Édito de Libération du 15/11/2015

Ils n’ont qu’un seul but : assassiner la liberté. Dans le viseur des tueurs, il y avait quelque 400 personnes, mortes ou blessées, que nous pleurons avec toute notre âme. Mais il y avait aussi une idée : l’idée de la liberté. En jetant l’anathème sur Paris, «capitale des abominations et des perversions», ville décadente peuplée «d’idolâtres», la revendication de l’Etat islamique ne laisse aucun doute. En attaquant des bars, des restaurants, une salle de spectacles, «minutieusement choisis», dans un quartier jeune et mélangé, pour le plus terrible carnage terroriste de l’histoire de France, l’islamisme assassin a voulu tuer la liberté de vivre selon sa volonté, selon son gré, selon son cœur. Il a voulu tuer la liberté de la musique, la liberté de la nuit, la liberté d’aimer, la liberté de penser, la liberté de vivre en paix. Comme il l’a fait naguère à Kaboul ou aujourd’hui à Raqqa.

Il a voulu tuer le bonheur. Dans le viseur des tueurs, il y avait aussi une génération, ces enfants de baby-boomers dont la tranquille indépendance à l’égard des traditions et des préjugés insupporte les fanatiques. Dans le viseur des tueurs, il y avait, enfin, une certaine idée de la République. Les faibles penseurs de l’identité invoqueront on ne sait quelle guerre des civilisations, pour désigner à la vindicte l’immigration et la minorité musulmane ou pour en tirer un misérable bénéfice électoral. Ils diront que c’est l’Occident qui a été pris pour cible. Ils suggéreront lourdement que l’islam attaque la chrétienté, que le monde musulman menace l’Europe et la France. Nuisible méprise. La liberté parle à tous les peuples, y compris en terre d’islam. Avant d’attaquer ceux qu’il appelle «les croisés», l’Etat islamique veut soumettre, par les mêmes moyens barbares, les musulmans qui aspirent à la modernité.

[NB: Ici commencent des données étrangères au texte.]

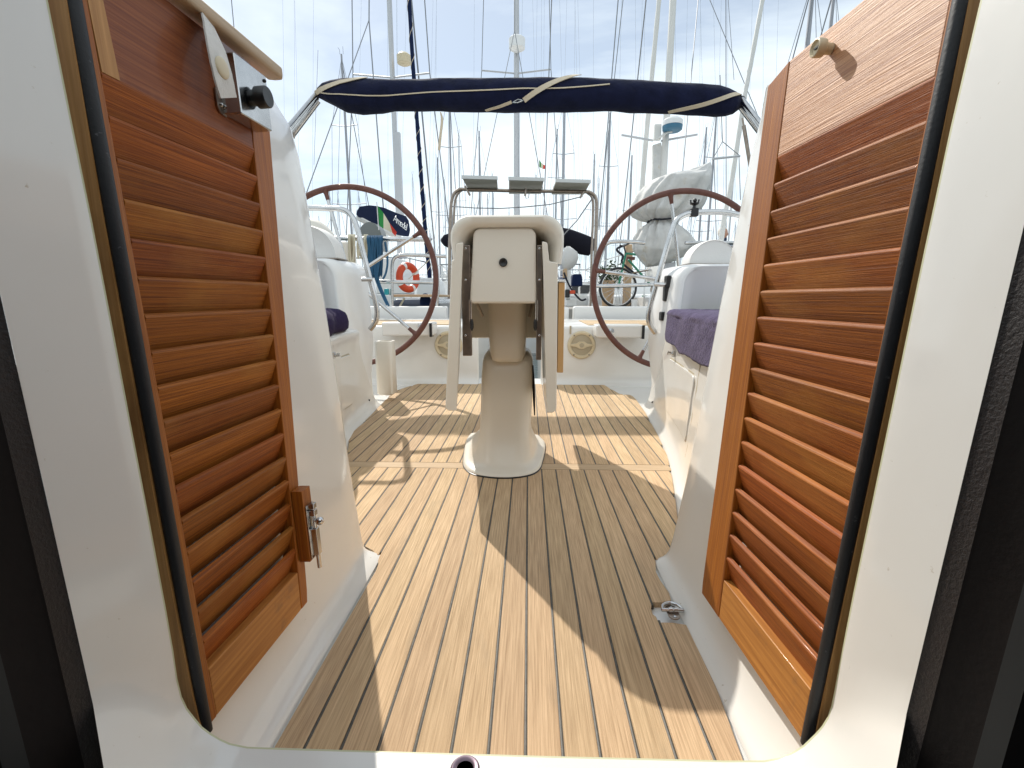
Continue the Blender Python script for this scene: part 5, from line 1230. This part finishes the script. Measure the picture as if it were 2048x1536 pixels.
# rope coils
def coil(px0, px1, py0, py1, n, m, label, Y=4.66, hang=2, r=.008):
    t = T('rope_coil', label, 'rope', at((px0 + px1) / 2, py0, Y)); random.seed(px0)
    for k in range(n):
        x0 = random.uniform(px0, px1); x1 = random.uniform(px0, px1); d = random.uniform(.72, 1.0); Yk = Y - random.uniform(0, .08)
        yb = lerp(py0, py1, d); s_ = (px1 - px0) * .3
        P = crom([at(x0, py0 - 4, Yk + .03), at(x0, py0 + 6, Yk - .02), at(lerp(x0, x1, .2) - s_ * .2, lerp(py0, yb, .5), Yk), at((x0 + x1) / 2, yb, Yk), at(lerp(x0, x1, .8) + s_ * .2, lerp(py0, yb, .5), Yk), at(x1, py0 + 6, Yk - .02), at(x1, py0 - 4, Yk + .03)], 4)
        mb = MB(); mb.tube(P, r, 6); t.part('loop', mb, m)
    return t
coil(735, 765, 476, 566, 16, 'rblue', 'thick coil of blue rope hanging on the left stern rail')
coil(697, 712, 474, 548, 8, 'rcream', 'knotted cream rope coil on the left stern rail, left of the blue one', r=.009)
coil(714, 736, 474, 522, 7, 'rcream', 'short cream rope loops beside the blue coil on the left stern rail')
t = T('blue_line', 'blue mooring line dropping from the coil to the deck behind the left wheel', 'rope', at(770, 610, 4.6))
for pts in (((742, 530), (752, 560), (762, 585), (774, 610)), ((748, 528), (757, 562), (768, 590), (778, 612)), ((770, 484), (775, 520), (772, 545), (766, 558))):
    mb = MB(); mb.tube(crom([at(x, y, 4.6) for x, y in pts], 5), .010, 6); t.part('strand', mb, 'rblue')
a = at(769, 590, 4.7); b = at(777, 577, 4.7); mb = MB(); mb.box((a.x, 4.68, a.z), (b.x, 4.74, b.z)); tag(obj('teal_pouch', mb, 'teal', bevel=.012), 'small turquoise pouch hanging below the blue rope coil', 'pouch')
# cream canister dome behind left console
c = at(612, 514, 5.4); mb = MB(); mb.sphere(c, .40, 28, 14, (1, .6, 1.08)); tag(obj('canister', mb, 'gel2'), 'big rounded cream liferaft canister half hidden behind the left console', 'liferaft')
# tan side box below
a = at(640, 560, 5.4); b = at(700, 484, 5.4); mb = MB(); mb.box((a.x, 5.3, a.z), (b.x, 5.6, b.z)); tag(obj('locker_box', mb, 'gel2', bevel=.03), 'cream locker box below the left stern rail beside the rope coils', 'box')
# neighbour's sail cover with flag
t = T('sail_cover', 'navy blue sail cover with white script lettering over a boom, inside the left wheel', 'sail cover', at(770, 450, 9.5))
st_ = [(714, 420, 430, 9.2), (718, 413, 434, 9.2), (737, 410.5, 442, 9.6), (750, 412, 449, 9.9), (765, 415.5, 457, 10.2), (790, 426, 468, 10.8), (808, 432, 472, 11.3), (814, 441, 473, 11.5), (818.5, 458, 473, 11.6)]
rings = []
for px, yt, yb, Y in st_:
    a = at(px, yt, Y); b = at(px, yb, Y); c = (a + b) / 2; h = (a.z - b.z) / 2
    rings.append([c + Vector((.25 * h * math.sin(2 * PI * k / 18), .45 * h * -math.cos(2 * PI * k / 18) if False else -.5 * h * math.cos(2 * PI * k / 18), h * math.sin(2 * PI * k / 18))) for k in range(18)])
mb = MB(); mb.loft(rings); t.part('cover', mb, 'navy2', angle=60)
mb = MB(); mb.tube([at(716, 436, 9.3), at(760, 459, 10), at(800, 477, 11)], .05, 8); t.part('boom', mb, 'mastw')
fc = bpy.data.curves.new('lettering', 'FONT'); fc.body = 'Amedel'; fc.size = .20; fc.shear = .35; fc.extrude = .002; fc.space_character = .82
fo_ = bpy.data.objects.new('lettering', fc); COL.objects.link(fo_)
dg = bpy.context.evaluated_depsgraph_get(); me = bpy.data.meshes.new_from_object(fo_.evaluated_get(dg)); bpy.data.objects.remove(fo_)
me.materials.clear(); me.materials.append(M['gelw']); wmax = max(v.co.x for v in me.vertices)
p0 = at(786, 441, 10.05); p1 = at(815, 463, 10.9); dX = (p1 - p0); upv = Vector((0, 0, 1)); upv = (upv - dX.normalized() * upv.dot(dX.normalized())).normalized()
for v in me.vertices: c_ = v.co.copy(); v.co = p0 + dX * (c_.x / wmax) + upv * c_.y * 1.1 + dX.cross(upv).normalized() * c_.z - t.loc
lo = bpy.data.objects.new('lettering', me); COL.objects.link(lo); lo.parent = t.e
# grey vinyl dome
c = at(740, 478, 8.6); mb = MB(); rr = .22
mb.loft([[c + Vector((r * math.cos(PI * k / 20), y, r * 1.35 * math.sin(PI * k / 20) - (.2 if k in (0, 20) else 0))) for k in range(21)] for y, r in ((0, .002), (-.01, rr * .9), (.0, rr * .97), (.3, rr))]); tag(obj('sprayhood', mb, 'greydome', angle=40), 'rounded grey sprayhood window below the navy sail cover on the left', 'sprayhood')
def flag(pp, q, n, name, label, Y, cat='flag'):
    """pp: staff top, staff bottom px; q: list of column polylines left-to-right (top px, bottom px)"""
    t = T('flag', label, 'flag', at(*pp[1], Y))
    if pp: mb = MB(); mb.tube([at(*pp[0], Y), at(*pp[1], Y)], .008 * n, 6); t.part('staff', mb, 'mastw')
    for i, (m_, nm) in enumerate((('green', 'green_stripe'), ('cream', 'white_stripe'), ('red', 'red_stripe'))):
        rows = []
        for k in range(7):
            f = i + k / 6; j = min(int(f), 2); g_ = f - j
            tp = (lerp(q[j][0][0], q[j + 1][0][0], g_), lerp(q[j][0][1], q[j + 1][0][1], g_)); bo = (lerp(q[j][1][0], q[j + 1][1][0], g_), lerp(q[j][1][1], q[j + 1][1][1], g_))
            rows.append([at(lerp(tp[0], bo[0], s_ / 6), lerp(tp[1], bo[1], s_ / 6), Y + .035 * n * math.sin(f * 2.4 + s_ * .35)) for s_ in range(7)])
        mb = MB(); mb.loft(rows, close=False); t.part(nm, mb, m_, angle=180)
    return t
flag(((753.5, 404), (757.5, 460)), [((755, 411), (759, 452)), ((767, 426), (767, 457)), ((779, 446), (785, 466)), ((793.5, 464), (791, 472.5))], 1, 'f', 'Italian tricolour flag hanging from a white staff in front of the navy sail cover', 8.2)
flag(((1078, 318), (1078.5, 338)), [((1078.5, 320), (1079, 334)), ((1082, 325), (1082, 336)), ((1086.5, 329), (1086, 338)), ((1091, 331), (1090, 338))], 1, 'g', 'tiny distant Italian flag flying in the sky above the middle solar panel', 20)
# white stern structures of the neighbouring boat
for nm, (xl, yb, xr, yt), Y, m_, lab in (('deck_box', (752, 588, 805, 516), 7.4, 'gelw', 'white stern cabin of the neighbouring boat behind the left stern rail'), ('deck_box', (833, 590, 880, 556), 9.5, 'gelw', 'low white deck box right of the lifebuoy'), ('cockpit_hood', (1143, 572, 1166, 548), 11, 'navy2', 'small dark blue hood of a boat just left of the right wheel rim'), ('deck_box', (1205, 566, 1240, 548), 9.6, 'gelw', 'white deck box behind the bicycle'), ('engine_box', (1318, 560, 1345, 520), 7.2, 'gelw', 'grey-white box behind the grey bundle')):
    a = at(xl, yb, Y); b = at(xr, yt, Y); w_ = b.x - a.x; h = b.z - a.z
    mb = MB(); mb.loft([[Vector((x, Y + y, z)) for x, y, z in ((a.x + i_, j_, a.z), (b.x - i_, j_, a.z), (b.x - i_ - w_ * .06, j_, b.z - h * .25), (b.x - i_ - w_ * .16, j_, b.z), (a.x + i_ + w_ * .16, j_, b.z), (a.x + i_ + w_ * .06, j_, b.z - h * .25))] for i_, j_ in ((0, 0), (0, .5), (w_ * .1, .9))]); tag(obj(nm, mb, m_, bevel=.015, angle=30), lab, nm.replace('_', ' '))
# ------------------------------------------------------------------ person on a boat far right
def person():
    Y = 13.0; hd = at(1445, 467, Y); S = 1.25
    base = Vector((hd.x, Y, hd.z - 1.62 * S))
    J = {'pel': (0, 0, .95), 'ch': (0.02, -.02, 1.28), 'nk': (.03, -.03, 1.46), 'hd': (.0, -.04, 1.6), 'ls': (-.20, -.02, 1.38), 'le': (-.27, -.06, 1.12), 'lw': (-.18, -.22, .98), 'rs': (.22, -.02, 1.38), 're': (.30, -.06, 1.12), 'rw': (.22, -.22, .98), 'lk': (-.11, -.05, .52), 'la': (-.12, .02, .08), 'lf': (-.13, -.14, .03), 'rk': (.11, -.05, .52), 'ra': (.12, .02, .08), 'rf': (.13, -.14, .03)}
    Rr = {'pel': .15, 'ch': .17, 'nk': .07, 'hd': .06, 'ls': .075, 'le': .05, 'lw': .033, 'rs': .075, 're': .05, 'rw': .033, 'lk': .07, 'la': .05, 'lf': .04, 'rk': .07, 'ra': .05, 'rf': .04}
    E = [('pel', 'ch'), ('ch', 'nk'), ('nk', 'hd'), ('ch', 'ls'), ('ls', 'le'), ('le', 'lw'), ('ch', 'rs'), ('rs', 're'), ('re', 'rw'), ('pel', 'lk'), ('lk', 'la'), ('la', 'lf'), ('pel', 'rk'), ('rk', 'ra'), ('ra', 'rf')]
    ks = list(J); me = bpy.data.meshes.new('body'); me.from_pydata([tuple(base + Vector(J[k]) * S) for k in ks], [(ks.index(a), ks.index(b)) for a, b in E], [])
    o = bpy.data.objects.new('person', me); COL.objects.link(o)
    sk = o.modifiers.new('skin', 'SKIN'); me.materials.append(M['shirt'])
    for i, k in enumerate(ks): me.skin_vertices[0].data[i].radius = (Rr[k] * S, Rr[k] * S)
    me.skin_vertices[0].data[0].use_root = True
    ss = o.modifiers.new('sub', 'SUBSURF'); ss.levels = 2; ss.render_levels = 2
    tag(o, 'white-haired person in a dark blue shirt seen beyond the right instrument cover', 'person')
    h = base + Vector(J['hd']) * S
    mb = MB(); mb.sphere(h + Vector((0, 0, .02)), .105 * S, 20, 14, (.82, .95, 1.15)); mb.sphere(h + Vector((-.09, -.03, 0)), .02 * S, 8, 6, (.5, 1, 1.4)); mb.sphere(h + Vector((.105, -.02, 0)), .02 * S, 8, 6, (.5, 1, 1.4)); mb.sphere(h + Vector((.03, -.125, 0)), .018 * S, 8, 6, (.8, 1, 1.3)); f = obj('head', mb, 'skin', o)
    mb = MB(); mb.sphere(h + Vector((-.01, .025, .055)), .112 * S, 20, 14, (.86, .95, 1.0)); obj('hair', mb, 'hair', o)
    for sx in (-1, 1):
        mb = MB(); hw = base + Vector(J['lw' if sx < 0 else 'rw']) * S; mb.sphere(hw + Vector((0, -.04, -.01)), .045 * S, 12, 8, (.6, 1, .35))
        for k in range(4): mb.tube([hw + Vector(((k - 1.5) * .022, -.07, -.01)), hw + Vector(((k - 1.5) * .024, -.11, -.025)), hw + Vector(((k - 1.5) * .024, -.125, -.05))], .010, 6)
        mb.tube([hw + Vector((-sx * .04, -.04, 0)), hw + Vector((-sx * .065, -.08, -.01))], .011, 6); obj('hand', mb, 'skin', o)
    t = thing('moored_boat', 'white boat at the far right carrying the white-haired person', 'boat', (base.x, Y - 2.5, base.z - 1.41))
    link('hull', proto['hull'], t); link('cabin', proto['cabin'], t, (0, 2.5, 0))
person()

Dans le viseur des tueurs, il n’y avait pas de chrétiens ou de laïques, d’Arabes ou de Gaulois, de croyants ou d’incroyants. Il n’y avait que des citoyens. Des citoyens de toutes origines, unis par les mêmes convictions simples, celles auxquelles nous croyons au plus profond de nous-mêmes. Seul l’amour de la liberté permet de rester libre. Ces convictions doivent gouverner la riposte. Supprimer des libertés, proposer des lois d’exception, c’est déjà céder. L’Etat français dispose de tous les moyens légaux nécessaires à son action, il peut compter sur le courage et la compétence de la police et de l’armée, il peut lancer, s’il le juge nécessaire, une réplique légitime. Certains démagogues reprochent aux pouvoirs publics leur supposé laxisme avec l’intégrisme. Mais ce n’est pas le laxisme qui est à l’origine du massacre islamiste, c’est la fermeté. Ce n’est pas l’abstention ou la négligence, c’est la volonté d’affronter le terrorisme sur son terrain, au Mali ou en Syrie.

Quant aux citoyens, leur unité, leur sang-froid, leur vigilance fourniront la meilleure réponse à l’effroyable agression. Avec l’apparition sur notre territoire d’un terrorisme aveugle fondé sur la mystique du suicide, indifférent à toutes les  dissuasions, les forces de sécurité ne peuvent parer à tous les dangers. La conclusion s’impose avec son terrible réalisme : les Français doivent désormais vivre avec le terrorisme. Le reniement de leurs principes, comme le préconisent des voix irresponsables comme celles de Laurent Wauquiez ou d’Eric Ciotti, serait d’un secours illusoire et offrirait une première victoire aux assassins. Tourner le dos à nos valeurs, c’est commencer à fuir devant les terroristes.